Is it difficult for a subcontractor to become a direct contractor of upstream companies?
The major challenge is the mentality of the clients. For example, majority-nationalised Petroleum Development Oman (PDO) has many departments that study contracts, each with their own criteria. The lack of standardised criteria makes it more difficult for a local services company to meet expectations.
The biggest challenge for us has been to understand the requirements of each department. Some of the PDO’s departments support local services companies and others ignore them. The same applies for private operators.
SLCCs were established by the Ministry of Oil and Gas and PDO to ensure that some of the profits generated by the hydrocarbons industry trickle down to the local community, especially those living in the concession areas. Excluding PDO, it is surprising that the majority of Omani-owned services companies are failing to win contracts from international firms.
It is difficult to penetrate international giants because they have their own preferred contractors. We need the big oil and gas producers such as BP Oman, PDO and US Occidental Oman to change their strategies.
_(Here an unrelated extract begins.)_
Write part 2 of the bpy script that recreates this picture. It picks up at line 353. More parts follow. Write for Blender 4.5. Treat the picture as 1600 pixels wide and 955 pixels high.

They need to trust small Omani-owned businesses and take the risk to technically support them by offering small contracts to emerging companies and align themselves with their needs.
It is difficult for any local oilfield services company or engineering and construction firm to develop staff and expertise without gaining experience by winning and executing contracts.

Has the development of SLCCs and local community contractors (LCCs) harmed small Omani companies that do not have this status?
We are a privately funded oil and gas company owned and managed by Omani stakeholders. Similar to LCCs and SLCCs, we are also a local company and should have equal opportunities. Companies registered as an LCC or SLCC have a single source of projects. PDO awards contracts to these companies regardless of their experience. This form of government intervention in the oil and gas industry is anti-competitive and will result in inefficiency.


Should state-owned oil and gas companies be denationalised, considering low oil prices?
The government and PDO have experiences of such oil cycles before, and they will increase production to maintain the margins for the stakeholders. To boost productivity, nationalised companies such as Oman Oil Refineries and Petroleum Industries Company, and drilling company Abraj Energy Services should be privatised.
In general, independent companies are more effective than publicly owned firms as they are profit-driven. Private businesses do not have to promote the interests of the government and will take decisions based solely on efficiency and value. Strong public sector involvement in the oil and gas industry slows down competition.

Is it difficult for Omani companies to find the right personnel to fill positions?
It is easier to fill senior management positions when compared to labour-intensive posts. Omanis would love to work no matter what the job is. There is a common misperception that Omanis will not accept work as a bricklayer or pipefitter, and this is simply not true. The majority of staff constructing the main oil pipeline stretching across the country in 1945 were Omanis. There are a lot of nationals that are willing to work, but they are simply not provided the opportunity.
I disagree with the Ministry of Manpower’s decision to limit the number of expatriates entering the market. Even though my priority is to develop my country and the indigenous population, and I am more comfortable dealing with Omanis, the government should not restrict my recruiting options as a private corporation.